Nee. De SDE+-regeling is bedoeld voor duurzame energie. Ik heb niet de mogelijkheid om het geld van de SDE+-regeling ergens anders voor te gebruiken. Als ik het al zou willen, is daar een wetswijziging voor nodig. Ik ben aan het kijken hoe we die cascadering op kunnen zetten, hoe we die werkelijkheid kunnen laten worden. Dat moet volgens mij absoluut gebeuren. Daar verschillen mevrouw Van Veldhoven en ik niet over van mening. Ik wil echter niet nu zeggen dat ik ernaar toe wil werken dat we in afwijking van de bestaande SDE+-regeling een deel van het geld dat we voor dat doel bij de burgers en de bedrijven binnenhalen voor een ander doel, hoe mooi ook, gaan gebruiken. 
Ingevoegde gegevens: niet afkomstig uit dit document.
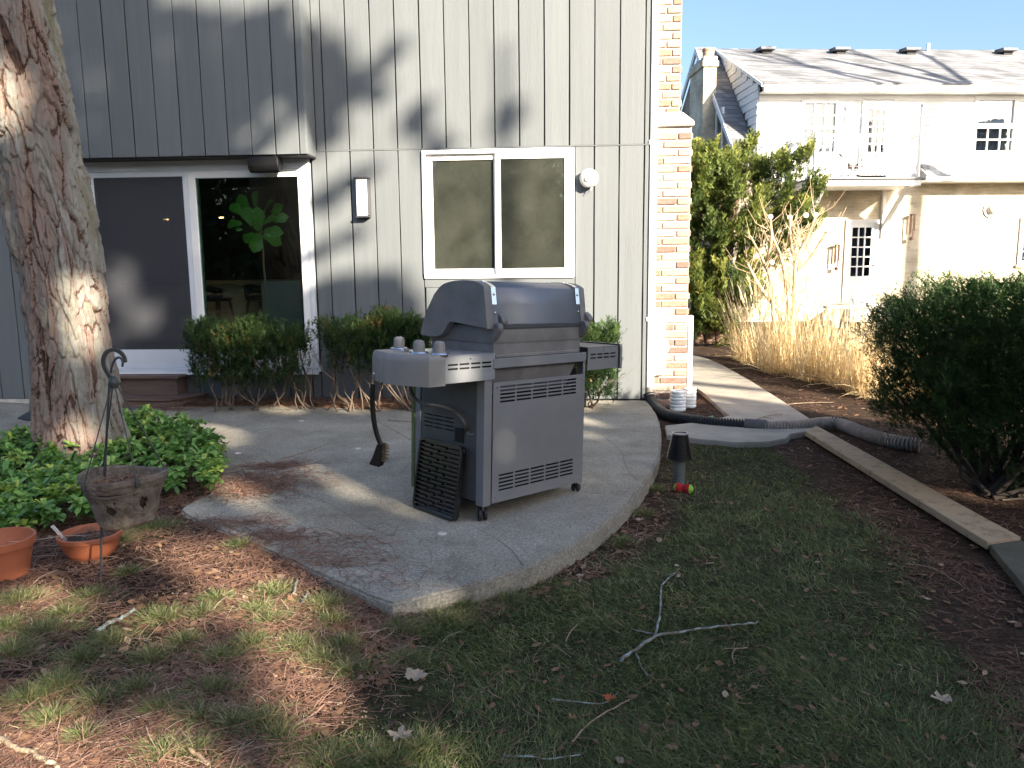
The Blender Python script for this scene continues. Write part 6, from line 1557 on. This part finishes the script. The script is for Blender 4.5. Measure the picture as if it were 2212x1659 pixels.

In haar motie op stuk nr. 202 verzoekt mevrouw Van Veldhoven de regering om de vrijstelling van de kolenbelasting niet in te voeren voordat die nader is onderzocht. Dat is niet wat ik wil doen en dat weet mevrouw Van Veldhoven. We hebben al zeer vaak over dit onderwerp gesproken. Iedere keer komt zij met een motie en dan zeg ik weer hetzelfde. Ik zit me altijd af te vragen hoe vaak ik het mevrouw Van Veldhoven aan moet doen om steeds hetzelfde antwoord te geven. Ik heb gezien dat er over de kolenbelasting in het energieakkoord afspraken zijn gemaakt met alle betrokken partijen. Alle partijen die daaraan meedoen, hebben vastgesteld dat we als we de oude kolencentrales sluiten de kolenbelasting, die één jaar geleden van kracht is geworden, gaan afschaffen. We verlengen die niet en laten de vrijstelling van de kolenbelasting zoals we die in het energieakkoord hebben afgesproken. Ik denk dat het niet goed zou zijn om af te wijken van die afspraken in het energieakkoord en dat het veel beter is om daaraan vast te houden. Vandaar dat ik de motie op stuk nr. 202 van mevrouw Van Veldhoven ontraad. 

De beraadslaging wordt gesloten. 

De voorzitter:

Ik dank de minister hartelijk. We stemmen aanstaande dinsdag over de ingediende moties. Ik vraag de minister om nog even bij ons te blijven voor het volgende debat, waar wij direct mee doorgaan.